For a Sicilian city of second rate, my accommodations at Cefalù were very good. I could have stayed there two or three days with pleasure, but I was unwilling to risk the loss of the packet. On the 12th therefore, I retraced my way to Termini, where I had more daylight than on the former occasion. The country here also is very beautiful, but the mountains are not so woody as at Cefalù. The baths which have given a name to the place, seem to rise in a breccia containing rounded pebbles of grit and limestone. They are salt, and merely tepid, as the hand may be held in them without inconvenience. The base of the rock on which the castle stands is of a gray limestone, with nodules of a yellowish brown colour, and veins of white; it is topped with a coarse grit in thin strata. Beyond Termini I noticed a white, argillaceous rock, and I was told that gypsum is dug about half-way between Termini and Cefalù; nearer the latter city the soil is of grit, but the hills at that place consist of a fœtid limestone abounding in shells. It will take a polish, and is used as marble.

J. Hawksworth Sculp.

Cyclopæan Wall at Cephalù.

London. Published by J & A. Arch. Cornhill. March 1st 1828.

The next morning I resumed my post in the diligence from Termini to Palermo. One of the company was a young citizen of Palermo, who complained frequently that he had not sufficient respect paid to him on that account. “One would think all here were cavaliers, a Palermitan is not worth attention.” He did not seem to obtain his object by these complaints, but they were made without ill-humour, and nobody denied his claims or laughed at them. The Sicilians are a vain people. They are frequently telling you how much the Sicilians have done, even if they are obliged to go back to Archimedes to find it out, and to remind you that the Syracusans defeated the forces which the Athenians sent against them; forgetting that it could be no great praise for a city which, according to their own account, contained two millions of people, to defeat the forces of one of eighty thousand. They also frequently refer to the Sicilian vespers; an event of which I trust we should be far from proud in England.

The passage in the packet from Palermo to Naples cost nine ounces, an ounce being two Sicilian dollars and a half; and for this the passenger is spesato, i. e. provided with as much food as he pleases, and each has a little room to himself which is numbered, and on taking his place he may secure any unoccupied number he pleases.
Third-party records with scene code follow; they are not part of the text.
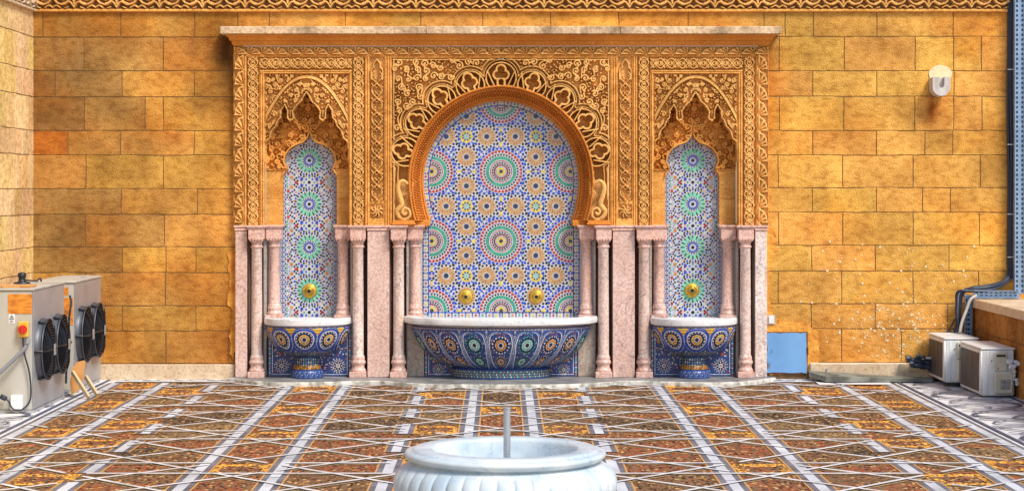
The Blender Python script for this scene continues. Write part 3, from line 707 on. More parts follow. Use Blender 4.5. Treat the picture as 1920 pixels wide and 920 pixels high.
# pierced lace of the great arch
c0 = Canvas(735, 105, 939.5, 400, res=204.5/205*.9)
def segd(X, Y, a, b):
    ax, ay = a; bx, by = b; dx, dy = bx-ax, by-ay; t = np.clip(((X-ax)*dx+(Y-ay)*dy)/(dx*dx+dy*dy), 0, 1); return np.hypot(X-ax-t*dx, Y-ay-t*dy)
def pol(rad, t): return CXA+rad*math.cos(t), CYA-rad*math.sin(t)
def lace(X, Y):
    """positive inside the solid lace, negative in the openings"""
    sol = np.full(X.shape, 50.)
    for t in TH:
        top = abs(t-math.pi/2) < .01; off = 4 if top else -2
        def loc(rad, lat): return CXA+rad*math.cos(t)-lat*math.sin(t), CYA-rad*math.sin(t)-lat*math.cos(t)
        tre = np.full(X.shape, 50.)
        for rad, lat, w_ in ((203+off, 0, 5.4), (193+off, 6.2, 5.0), (193+off, -6.2, 5.0), (192+off, 0, 4), (184, 0, 3.6), (179, 0, 3.2)):
            x, y = loc(rad, lat); tre = np.minimum(tre, np.hypot(X-x, Y-y)-w_)
        sol = np.where((tre > 0), np.minimum(sol, np.abs(tre-3.2)-3.1), sol)
        x, y = loc(188+off, 0); d = np.hypot(X-x, Y-y); sol = np.where(tre > 0, np.minimum(sol, np.abs(d-(26.5 if not top else 28))-2.6), sol)
        a0 = loc(206+off, 0); 
        for sg in (-1, 1):                                # interlacing ribs running down to the great arch
            sol = np.where(tre > 0, np.minimum(sol, segd(X, Y, loc(204, sg*26), loc(177, sg*13))-2.5), sol)
        sol = np.where(tre < .0, np.maximum(np.where(sol > 40, 1, sol), -tre), sol)
    sc = scal(X, Y); sol = np.minimum(sol, np.abs(sc+1.6)-2.2)
    sol = np.minimum(sol, 178.5-0*X if False else np.where(arch_r(X, Y) < 179, -1, 50))
    for a, b in zip(sorted(TH)[:-1], sorted(TH)[1:]):
        t = (a+b)/2; sol = np.minimum(sol, segd(X, Y, pol(206, t), pol(177, t))-1.5)
        for q in (-1, 1): sol = np.minimum(sol, segd(X, Y, pol(200, t), pol(184, t+q*.045))-1.2)
    return -sol
hl = lace(c0.X, c0.Y); sc_ = scal(c0.X, c0.Y)
H = np.where(hl > 0, .13, 0)*np.clip(hl/1.3, 0, 1)
msk = (scal(c0.cX, c0.cY) < 0) & (arch_r(c0.cX, c0.cY) > 175) & (c0.cY < 346)
both('pierced_arch', c0, H, msk, .060, .12, M['carved'], ft)
# great arch band: splayed, carved with a net of knots, plus inner lip
c1 = Canvas(760, 158, 939.5, 424, res=179.5/220)
r = arch_r(c1.X, c1.Y); th = np.arctan2(CYA-c1.Y, c1.X-CXA); s_ = th*160
dn = np.minimum.reduce([np.abs(((r-163)-7.5*np.sin(s_*2*math.pi/19+ph))) for ph in (0, math.pi/2, math.pi, 3*math.pi/2)])-1.35
Hn = .026*np.clip(.5-dn/1.1, 0, 1)*((r < 173) & (r > 154.5))
lip = .020*np.clip(1.6-np.abs(r-151.6), 0, 1)+.018*np.clip(1.5-np.abs(r-175), 0, 1)
Yv = np.interp(r, [150, 177], [.06, -.075]); Hn = Hn+lip
m1 = (arch_r(c1.cX, c1.cY) < 177) & (arch_r(c1.cX, c1.cY) > 150) & (c1.cY < 413)
both('arch_band', c1, Hn, m1, Yv, .16, M['arch'], ft)
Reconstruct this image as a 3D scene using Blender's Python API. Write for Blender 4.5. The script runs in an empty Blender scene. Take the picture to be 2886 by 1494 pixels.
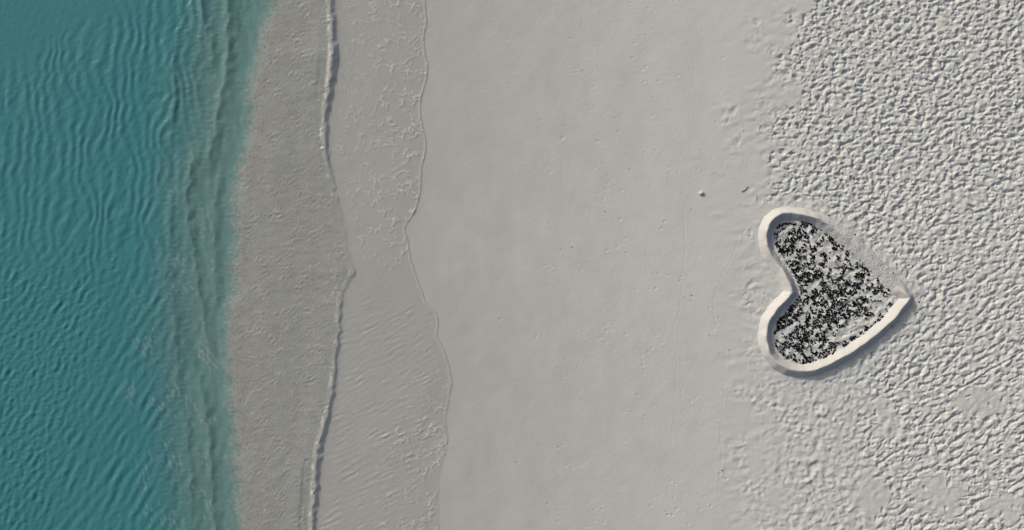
import bpy, math, random
import numpy as np
from mathutils import Vector

# ------------------------------------------------------------------ camera, sky, sun, exposure
scene = bpy.context.scene
col = scene.collection
CAM_H = 26.0
cam_data = bpy.data.cameras.new("camera")
cam_data.sensor_width = 36.0
cam_data.lens = 36.0 * CAM_H / 28.86
cam_data.clip_end = 2000.0
cam = bpy.data.objects.new("camera", cam_data)
cam.location = (0, 0, CAM_H + 0.05)
cam.rotation_euler = (0, 0, 0)
col.objects.link(cam)
scene.camera = cam

SUN_EL = math.radians(25.5)
SUN_AZ = math.radians(44.0)            # above the -X axis, towards +Y (upper left of the frame)
to_sun = Vector((-math.cos(SUN_AZ) * math.cos(SUN_EL), math.sin(SUN_AZ) * math.cos(SUN_EL), math.sin(SUN_EL)))

world = bpy.data.worlds.new("World")
scene.world = world
world.use_nodes = True
wn = world.node_tree
bg = wn.nodes["Background"]
sky = wn.nodes.new("ShaderNodeTexSky")
sky.sky_type = 'NISHITA'
sky.sun_disc = False
sky.sun_elevation = SUN_EL
sky.sun_rotation = -(math.radians(90) - SUN_AZ)
sky.air_density = 1.0
sky.dust_density = 7.0
sky.ozone_density = 0.0
wn.links.new(sky.outputs[0], bg.inputs[0])
bg.inputs[1].default_value = 0.15

sun_data = bpy.data.lights.new("sun", 'SUN')
sun_data.energy = 3.3
sun_data.angle = math.radians(0.6)
sun_data.color = (1.0, 0.99, 0.98)
sun = bpy.data.objects.new("sun", sun_data)
sun.rotation_euler = to_sun.to_track_quat('Z', 'Y').to_euler()
sun.location = to_sun * 40
col.objects.link(sun)

scene.view_settings.view_transform = 'Standard'
scene.view_settings.look = 'None'
scene.view_settings.gamma = 1.0
scene.view_settings.exposure = -0.52

random.seed(7)
RNG = np.random.default_rng(11)

# ------------------------------------------------------------------ helpers
def wx(px): return (px - 1443.0) / 100.0          # photograph column -> metres east of the camera
def wy(py): return (747.0 - py) / 100.0           # photograph row -> metres north

def smooth(a, b, x):
    t = np.clip((x - a) / (b - a), 0, 1)
    return t * t * (3 - 2 * t)

DX = 0.02
X0, Y0 = -15.2, -7.9
NX, NY = 1521, 791
RX = X0 + DX * np.arange(NX)
RY = Y0 + DX * np.arange(NY)
GX, GY = np.meshgrid(RX, RY)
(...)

We were ordered on board at half-past five on the 16th, and as I did not learn this till near five, on returning from a walk, my things were packed up in a great hurry. I soon found, however, that there was no reason to be uneasy, and went to the play to see Lappanio once more. A little after midnight the passengers went on board, and at about three o’clock on the morning of the 17th we left the harbour. The packet would have entered the bay of Naples on the 18th, if the captain had not made a mistake of ten miles in his position, which threw us to the south, while a strong wind from the north-west prevented us from recovering the consequence of the error, and it was not till about noon on the 20th, that we entered the port. The quarantine regulations had been repealed, a few petty fees carried us through the custom-house, and I resumed possession of my old quarters at the Locanda della Speranzella.

LETTER LVI.
POMPEI.

Naples, 9th November, 1818.

I have been so long accustomed to watch for opportunities of sending letters, and to feel disappointed on missing any, that I do not know how to reconcile myself to the power of sending them twice a week, when I have neither time nor matter for such frequent correspondence; but my feelings are altogether different from what they were when I was here a year ago. The novelties of my journey are over, and what remains for me to do, is merely to revisit cities I have already seen, or others very similar to them, and inhabited by people whose manners and language are grown familiar to me. Returning to Naples seemed in some degree like coming home; the shops, the streets, the buildings, and many faces I recollected at once, and found that many persons recollected me. I received at my inn the welcome of an old acquaintance.